Per quanto la detenzione italiana l’avesse di fatto costretto a uscire dalla dipendenza, Baker non tornò più ai fasti degli Anni 50, quelli che l’hanno consegnato alla storia del jazz. Nel 1966 Baker esce di scena. La causa ufficiale è data dai gravi dolori che deve sopportare a causa dei suoi denti anteriori, che decide di farsi estrarre. Molti però sostengono che il trombettista abbia perso la dentatura anteriore a causa di alcuni regolamenti di conti, per motivi legati ai pagamenti dell’eroina il cui uso, e abuso, gli aveva già danneggiato non poco la dentatura stessa. Di certo sappiamo che, dopo alcuni anni di anonimato e in cui di lui non si sa più nulla, è un appassionato di jazz a scovarlo mentre Chet lavora come benzinaio, offrendogli la possibilità di rimettersi in sesto, trovandogli persino i soldi per risistemargli la bocca.
Da quel momento Chet Baker deve imparare a suonare la tromba con la dentiera, modificando anche il proprio stile musicale. Nel 1964, parzialmente disintossicato, ritorna negli Usa, a New York. È l’epoca della “british invasion”, il rock imperversa e Chet deve adeguarsi. Ad ogni modo realizza alcuni dischi interessanti con altri rinomati musicisti, come il grande chitarrista Jim Hall.
Ben presto però si stanca nuovamente degli Usa e ritorna in Europa, cominciando a collaborare con l’artista inglese Elvis Costello. In questo periodo il trombettista fa la spola con la città di Amsterdam, per meglio vivere l’abuso di eroina e delle droghe in genere, grazie alle leggi olandesi più permissive.

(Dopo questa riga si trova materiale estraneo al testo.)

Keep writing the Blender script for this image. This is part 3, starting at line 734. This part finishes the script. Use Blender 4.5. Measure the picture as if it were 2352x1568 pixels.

Contemporaneamente frequenta l’Italia, dove realizza molti dei suoi migliori concerti.
Dal 1975 risiede quasi esclusivamente in Italia, con ricadute nell’eroina a volte devastanti. Non sono pochi quelli che verso gli inizi degli anni ’80 lo intravedono a Roma, nel quartiere Monte Mario, a elemosinare soldi per una dose. Un giorno Elvis Costello gli chiese di suonare un assolo di tromba in un pezzo (Shipbuilding) del suo album Punch the clock: Chet venne in sala d’incisione, non salutò, suonò la sua parte, prese i soldi e se ne andò in silenzio. Era pesantemente invecchiato, le rughe che a ragnatela coprivano il bel viso di una volta sembravano pagine aperte della sua storia di autodistruzione, narrata nello spettrale documentario Let’s get lost di Bruce Weber.
Il 28 aprile del 1988 Chet Baker tiene il suo ultimo memorabile concerto, ad Hannover, in Germania. È un evento dedicato a lui: c’è un’orchestra di oltre sessanta elementi che lo aspetta per i cinque giorni di prove precedenti la serata del concerto, ma lui non si fa mai vivo. Tuttavia il giorno del 28 sale sul palco e tiene una delle sue migliori performance di sempre. Soprattutto suona, a dire dei critici, la migliore versione della sua My funny Valentine, della durata di oltre 9 minuti: una long version indimenticata. Dopo il concerto, il trombettista non si fa più vedere.
Alle tre e dieci del mattino del giorno di venerdì 13 maggio 1988 Chet Baker viene trovato morto sul marciapiede dell’hotel Prins Hendrik di Amsterdam. Baker viene seppellito il 21 maggio seguente, ad Inglewood, negli Stati Uniti. Sulla sua morte però aleggia da sempre un certo mistero, date le circostanza mai definite con chiarezza. Ascoltare la voce di Chet Baker è entrare nel suo mondo, un mondo affascinante e burrascoso. Cantava il dolore e sempre senza un soldo in tasca. Ma non ci faceva caso: ‘Morirò al verde – profetizzava – ed è giusto, perché è così che sono venuto al mondo.’
Chet continua a vivere nella sua musica per tutti quelli che vorranno ascoltarla e capirla.